## Instructions for the task:
Give the listing again exactly, omitting its images.

________________________

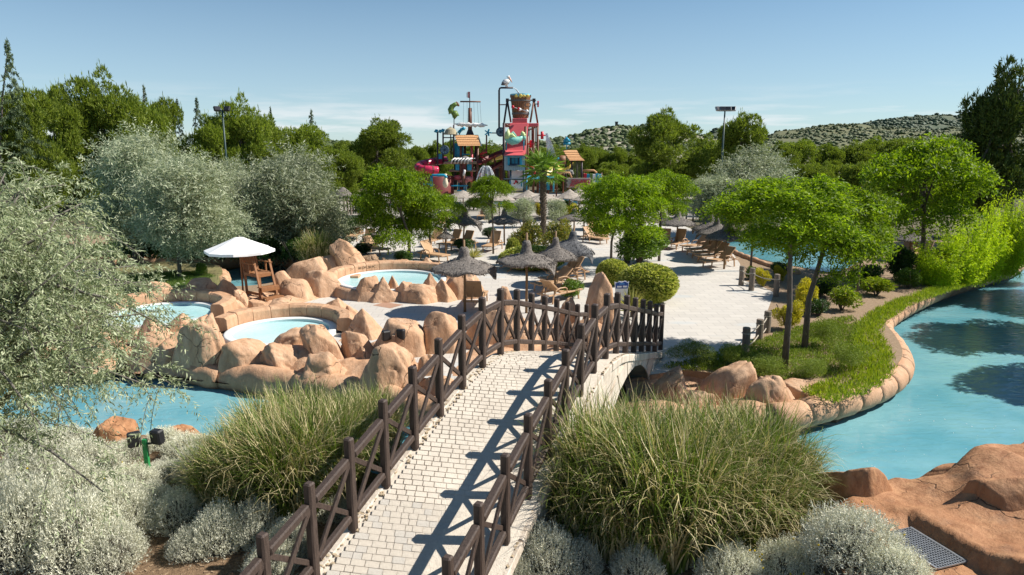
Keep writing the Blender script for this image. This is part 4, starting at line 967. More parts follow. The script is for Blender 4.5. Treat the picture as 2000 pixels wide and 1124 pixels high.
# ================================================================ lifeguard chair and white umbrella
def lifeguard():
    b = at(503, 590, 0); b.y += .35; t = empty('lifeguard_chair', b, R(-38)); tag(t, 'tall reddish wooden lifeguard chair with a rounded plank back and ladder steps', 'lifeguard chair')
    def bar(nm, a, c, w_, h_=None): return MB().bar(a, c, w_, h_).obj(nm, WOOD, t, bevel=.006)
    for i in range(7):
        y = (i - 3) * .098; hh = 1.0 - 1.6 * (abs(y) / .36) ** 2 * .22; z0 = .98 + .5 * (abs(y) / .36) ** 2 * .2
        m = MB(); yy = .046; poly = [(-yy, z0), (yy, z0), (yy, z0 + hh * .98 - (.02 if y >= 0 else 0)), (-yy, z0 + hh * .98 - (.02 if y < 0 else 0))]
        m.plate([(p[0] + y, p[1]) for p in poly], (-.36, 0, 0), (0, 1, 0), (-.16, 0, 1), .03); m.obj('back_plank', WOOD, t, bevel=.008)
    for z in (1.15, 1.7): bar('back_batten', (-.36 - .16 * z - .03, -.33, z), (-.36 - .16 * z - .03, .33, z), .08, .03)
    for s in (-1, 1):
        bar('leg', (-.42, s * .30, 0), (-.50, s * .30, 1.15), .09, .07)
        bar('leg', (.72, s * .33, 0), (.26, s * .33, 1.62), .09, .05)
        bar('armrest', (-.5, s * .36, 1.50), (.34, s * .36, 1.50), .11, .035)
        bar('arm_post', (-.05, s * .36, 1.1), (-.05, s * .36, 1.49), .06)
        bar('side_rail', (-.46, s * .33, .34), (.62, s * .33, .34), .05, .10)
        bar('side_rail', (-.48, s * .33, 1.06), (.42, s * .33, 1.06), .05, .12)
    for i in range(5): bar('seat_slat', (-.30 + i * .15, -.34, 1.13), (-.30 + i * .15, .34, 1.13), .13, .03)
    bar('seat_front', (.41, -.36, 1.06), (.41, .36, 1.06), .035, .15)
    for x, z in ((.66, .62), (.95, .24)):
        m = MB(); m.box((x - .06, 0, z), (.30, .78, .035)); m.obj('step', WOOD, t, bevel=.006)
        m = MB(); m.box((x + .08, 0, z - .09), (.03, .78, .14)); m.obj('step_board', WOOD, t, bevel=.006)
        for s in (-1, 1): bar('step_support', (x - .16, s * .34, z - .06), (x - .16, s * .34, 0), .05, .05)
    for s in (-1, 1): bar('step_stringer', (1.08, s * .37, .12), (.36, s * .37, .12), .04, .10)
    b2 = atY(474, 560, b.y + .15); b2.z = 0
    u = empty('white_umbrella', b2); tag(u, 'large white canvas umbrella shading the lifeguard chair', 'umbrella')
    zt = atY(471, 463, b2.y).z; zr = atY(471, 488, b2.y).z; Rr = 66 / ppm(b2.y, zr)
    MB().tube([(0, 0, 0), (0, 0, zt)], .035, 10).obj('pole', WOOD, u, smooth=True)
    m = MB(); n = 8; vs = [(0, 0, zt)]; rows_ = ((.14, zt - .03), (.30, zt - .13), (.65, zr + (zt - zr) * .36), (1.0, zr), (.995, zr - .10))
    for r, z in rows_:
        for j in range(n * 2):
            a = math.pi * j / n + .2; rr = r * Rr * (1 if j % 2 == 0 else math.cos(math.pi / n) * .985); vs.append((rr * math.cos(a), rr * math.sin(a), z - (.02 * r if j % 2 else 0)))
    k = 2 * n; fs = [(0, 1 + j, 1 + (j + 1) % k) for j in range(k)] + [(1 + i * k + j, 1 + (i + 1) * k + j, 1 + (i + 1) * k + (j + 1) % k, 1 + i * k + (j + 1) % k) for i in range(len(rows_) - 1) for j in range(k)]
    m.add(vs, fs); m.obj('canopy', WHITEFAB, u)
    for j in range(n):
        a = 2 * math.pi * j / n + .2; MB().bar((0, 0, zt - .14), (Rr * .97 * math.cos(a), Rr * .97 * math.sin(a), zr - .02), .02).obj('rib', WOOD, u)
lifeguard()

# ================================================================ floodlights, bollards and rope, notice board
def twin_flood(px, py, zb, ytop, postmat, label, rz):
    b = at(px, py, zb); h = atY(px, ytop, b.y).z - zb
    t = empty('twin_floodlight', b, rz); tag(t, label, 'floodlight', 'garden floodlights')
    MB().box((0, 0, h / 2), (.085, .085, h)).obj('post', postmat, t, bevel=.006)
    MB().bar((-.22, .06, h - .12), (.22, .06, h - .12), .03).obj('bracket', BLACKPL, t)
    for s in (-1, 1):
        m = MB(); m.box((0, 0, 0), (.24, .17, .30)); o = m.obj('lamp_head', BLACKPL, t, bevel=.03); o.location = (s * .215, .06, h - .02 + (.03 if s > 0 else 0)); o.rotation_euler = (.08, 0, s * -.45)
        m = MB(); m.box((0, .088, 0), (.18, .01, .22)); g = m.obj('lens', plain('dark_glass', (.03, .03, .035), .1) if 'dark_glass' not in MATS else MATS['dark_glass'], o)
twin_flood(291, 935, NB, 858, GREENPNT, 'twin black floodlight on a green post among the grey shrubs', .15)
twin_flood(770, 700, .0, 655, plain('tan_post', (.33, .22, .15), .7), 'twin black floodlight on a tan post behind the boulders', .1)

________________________

## Complete answer:
Keep writing the Blender script for this image. This is part 4, starting at line 967. More parts follow. The script is for Blender 4.5. Treat the picture as 2000 pixels wide and 1124 pixels high.
# ================================================================ lifeguard chair and white umbrella
def lifeguard():
    b = at(503, 590, 0); b.y += .35; t = empty('lifeguard_chair', b, R(-38)); tag(t, 'tall reddish wooden lifeguard chair with a rounded plank back and ladder steps', 'lifeguard chair')
    def bar(nm, a, c, w_, h_=None): return MB().bar(a, c, w_, h_).obj(nm, WOOD, t, bevel=.006)
    for i in range(7):
        y = (i - 3) * .098; hh = 1.0 - 1.6 * (abs(y) / .36) ** 2 * .22; z0 = .98 + .5 * (abs(y) / .36) ** 2 * .2
        m = MB(); yy = .046; poly = [(-yy, z0), (yy, z0), (yy, z0 + hh * .98 - (.02 if y >= 0 else 0)), (-yy, z0 + hh * .98 - (.02 if y < 0 else 0))]
        m.plate([(p[0] + y, p[1]) for p in poly], (-.36, 0, 0), (0, 1, 0), (-.16, 0, 1), .03); m.obj('back_plank', WOOD, t, bevel=.008)
    for z in (1.15, 1.7): bar('back_batten', (-.36 - .16 * z - .03, -.33, z), (-.36 - .16 * z - .03, .33, z), .08, .03)
    for s in (-1, 1):
        bar('leg', (-.42, s * .30, 0), (-.50, s * .30, 1.15), .09, .07)
        bar('leg', (.72, s * .33, 0), (.26, s * .33, 1.62), .09, .05)
        bar('armrest', (-.5, s * .36, 1.50), (.34, s * .36, 1.50), .11, .035)
        bar('arm_post', (-.05, s * .36, 1.1), (-.05, s * .36, 1.49), .06)
        bar('side_rail', (-.46, s * .33, .34), (.62, s * .33, .34), .05, .10)
        bar('side_rail', (-.48, s * .33, 1.06), (.42, s * .33, 1.06), .05, .12)
    for i in range(5): bar('seat_slat', (-.30 + i * .15, -.34, 1.13), (-.30 + i * .15, .34, 1.13), .13, .03)
    bar('seat_front', (.41, -.36, 1.06), (.41, .36, 1.06), .035, .15)
    for x, z in ((.66, .62), (.95, .24)):
        m = MB(); m.box((x - .06, 0, z), (.30, .78, .035)); m.obj('step', WOOD, t, bevel=.006)
        m = MB(); m.box((x + .08, 0, z - .09), (.03, .78, .14)); m.obj('step_board', WOOD, t, bevel=.006)
        for s in (-1, 1): bar('step_support', (x - .16, s * .34, z - .06), (x - .16, s * .34, 0), .05, .05)
    for s in (-1, 1): bar('step_stringer', (1.08, s * .37, .12), (.36, s * .37, .12), .04, .10)
    b2 = atY(474, 560, b.y + .15); b2.z = 0
    u = empty('white_umbrella', b2); tag(u, 'large white canvas umbrella shading the lifeguard chair', 'umbrella')
    zt = atY(471, 463, b2.y).z; zr = atY(471, 488, b2.y).z; Rr = 66 / ppm(b2.y, zr)
    MB().tube([(0, 0, 0), (0, 0, zt)], .035, 10).obj('pole', WOOD, u, smooth=True)
    m = MB(); n = 8; vs = [(0, 0, zt)]; rows_ = ((.14, zt - .03), (.30, zt - .13), (.65, zr + (zt - zr) * .36), (1.0, zr), (.995, zr - .10))
    for r, z in rows_:
        for j in range(n * 2):
            a = math.pi * j / n + .2; rr = r * Rr * (1 if j % 2 == 0 else math.cos(math.pi / n) * .985); vs.append((rr * math.cos(a), rr * math.sin(a), z - (.02 * r if j % 2 else 0)))
    k = 2 * n; fs = [(0, 1 + j, 1 + (j + 1) % k) for j in range(k)] + [(1 + i * k + j, 1 + (i + 1) * k + j, 1 + (i + 1) * k + (j + 1) % k, 1 + i * k + (j + 1) % k) for i in range(len(rows_) - 1) for j in range(k)]
    m.add(vs, fs); m.obj('canopy', WHITEFAB, u)
    for j in range(n):
        a = 2 * math.pi * j / n + .2; MB().bar((0, 0, zt - .14), (Rr * .97 * math.cos(a), Rr * .97 * math.sin(a), zr - .02), .02).obj('rib', WOOD, u)
lifeguard()

# ================================================================ floodlights, bollards and rope, notice board
def twin_flood(px, py, zb, ytop, postmat, label, rz):
    b = at(px, py, zb); h = atY(px, ytop, b.y).z - zb
    t = empty('twin_floodlight', b, rz); tag(t, label, 'floodlight', 'garden floodlights')
    MB().box((0, 0, h / 2), (.085, .085, h)).obj('post', postmat, t, bevel=.006)
    MB().bar((-.22, .06, h - .12), (.22, .06, h - .12), .03).obj('bracket', BLACKPL, t)
    for s in (-1, 1):
        m = MB(); m.box((0, 0, 0), (.24, .17, .30)); o = m.obj('lamp_head', BLACKPL, t, bevel=.03); o.location = (s * .215, .06, h - .02 + (.03 if s > 0 else 0)); o.rotation_euler = (.08, 0, s * -.45)
        m = MB(); m.box((0, .088, 0), (.18, .01, .22)); g = m.obj('lens', plain('dark_glass', (.03, .03, .035), .1) if 'dark_glass' not in MATS else MATS['dark_glass'], o)
twin_flood(291, 935, NB, 858, GREENPNT, 'twin black floodlight on a green post among the grey shrubs', .15)
twin_flood(770, 700, .0, 655, plain('tan_post', (.33, .22, .15), .7), 'twin black floodlight on a tan post behind the boulders', .1)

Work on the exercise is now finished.